Herron believes teaching kids about the n-word isn’t the issue, but said they have to understand the context and the African American students need to be considered when planning a potentially offensive lesson.
“This is a place of learning, not a place where kids should feel humiliated or hurt after a lesson has been taught,” she said.
ASU Prep Parents had similar feelings in December, when kids dressed in KKK robes for a play.
Education on racial history is important. Phoenix police recently said a 19-year-old was ignorant about the history of the KKK’s robe when he rang a doorbell in a white hood.
The school said in the letter to parents that the teacher “spent a great deal of time setting up the lesson so students were prepared for the actual quotes used in this incident.”
But Essence said she was the one who was left explaining things.
“One of my friends was like, 'why are you making such a big deal out of this?'” said Essence. “I was like, ‘How do you not understand that this is a problem?'"
“The undercover hate that still goes on for other ethnicities is still very real. It’s unfortunate I don’t think it’ll ever go away,” said Herron.
The school is now working with parents to develop a new curriculum around the topic. They said the lesson taught in this incident will be changed in the future.
Dr. Ersula Ore, an African-American studies professor at ASU, sent ABC15 a statement about the importance of teaching history responsibly:
These incidents speak to a lack of contextualization, a kind of “soft-gloved,” whitewashed approach to teaching students about race, historical atrocity, and America’s long and ongoing tradition of anti-Black sentiment and violence. Teaching history responsibly means first reflecting upon our own insecurities, confusions, discomfort, and dis-ease with difficult dialogues.
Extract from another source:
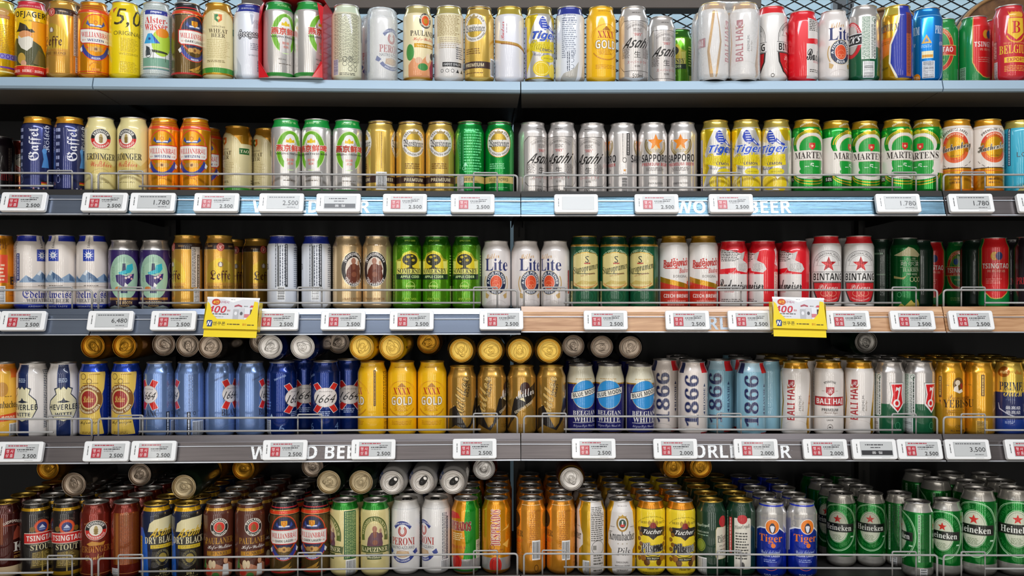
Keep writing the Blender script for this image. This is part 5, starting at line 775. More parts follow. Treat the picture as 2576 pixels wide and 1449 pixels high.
def body(name):
    if name not in BODY:
        q = D[name]; BODY[name] = body_mesh('can_' + q['desc'].replace(' ', '_')[:40], q['h'], q['base'], q['els'], q['long'])
    return BODY[name]
rnd = random.Random(3)
NCAN = [0]
def can(name, loc, rz, lying=False, spin=None, scale=1.0):
    q = D[name]; NCAN[0] += 1
    spin = rnd.uniform(-PI, PI) if spin is None else spin
    if name not in PROTO:
        r = bpy.data.objects.new('beer_can', None); r.empty_display_size = .02
        bo = bpy.data.objects.new('can_body', body(name)); lm, tm = lids(q['lid'], q['tab'] or q['lid'])
        lo = bpy.data.objects.new('can_lid', lm); to = bpy.data.objects.new('pull_tab', tm)
        bo.parent = r; lo.parent = r; to.parent = lo
        lo.location = (0, 0, (q['h'] - 3.4) / 1000); to.location = (0, 0, -.0004)
        if q['tab']: to['label'] = 'black pull tab'
        PROTO[name] = (r, bo, lo, to); four = PROTO[name]
    else:
        r0, b0, l0, t0 = PROTO[name]
        r, bo, lo, to = r0.copy(), b0.copy(), l0.copy(), t0.copy()
        bo.parent = r; lo.parent = r; to.parent = lo
    for o in (r, bo, lo, to): COL.objects.link(o)
    lo.rotation_euler = (0, 0, spin)
    bo.rotation_euler = (0, 0, rz)
    r.location = loc; r.scale = (scale,) * 3
    r.rotation_euler = (PI / 2, 0, 0) if lying else (0, 0, 0)
    return r
def pack_can(name, loc, rz, parent):
    q = D[name]; NCAN[0] += 1
    bo = link('can', body(name), parent, loc); bo.rotation_euler = (0, 0, rz)
    lm, tm = lids(q['lid'], q['tab'] or q['lid'])
    lo = link('can_lid', lm, bo, (0, 0, (q['h'] - 3.4) / 1000)); to = link('pull_tab', tm, bo, (0, 0, (q['h'] - 3.8) / 1000))
    lo.rotation_euler = to.rotation_euler = (0, 0, rnd.uniform(-PI, PI))
    return bo

ORD = ['first', 'second', 'third', 'fourth', 'fifth', 'sixth', 'seventh']
NUM = ['', '', 'two', 'three', 'four', 'five', 'six', 'seven', 'eight', 'nine', 'ten']
def posword(i, n):
    if n == 1: return ''
    if n == 2: return ('left of two', 'right of two')[i]
    if n == 3: return ('leftmost of three', 'middle of three', 'rightmost of three')[i]
    if i == n - 1: return 'rightmost of %s' % NUM[n]
    return '%s of %s' % (['leftmost', 'second', 'third', 'fourth', 'fifth', 'sixth', 'seventh'][i], NUM[n])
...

What unexamined anxieties do teachers hold when it comes to facilitating dialogues about race and racial injustice? The unexamined discomforts of teachers is in part what permits episodes such as these to persist. Second, teaching history responsibly means, in this case, providing a historical context for students that outlines the correlation, for instance, between terrorism and bullying and terrorism and racism. Using terms like “bullying” and “terrorism” for which students already have a frame of reference, provides context for not only why blackface and the n-word are problematic, but also for how these supposedly benign and “light-hearted” practices sustain and insulate racism.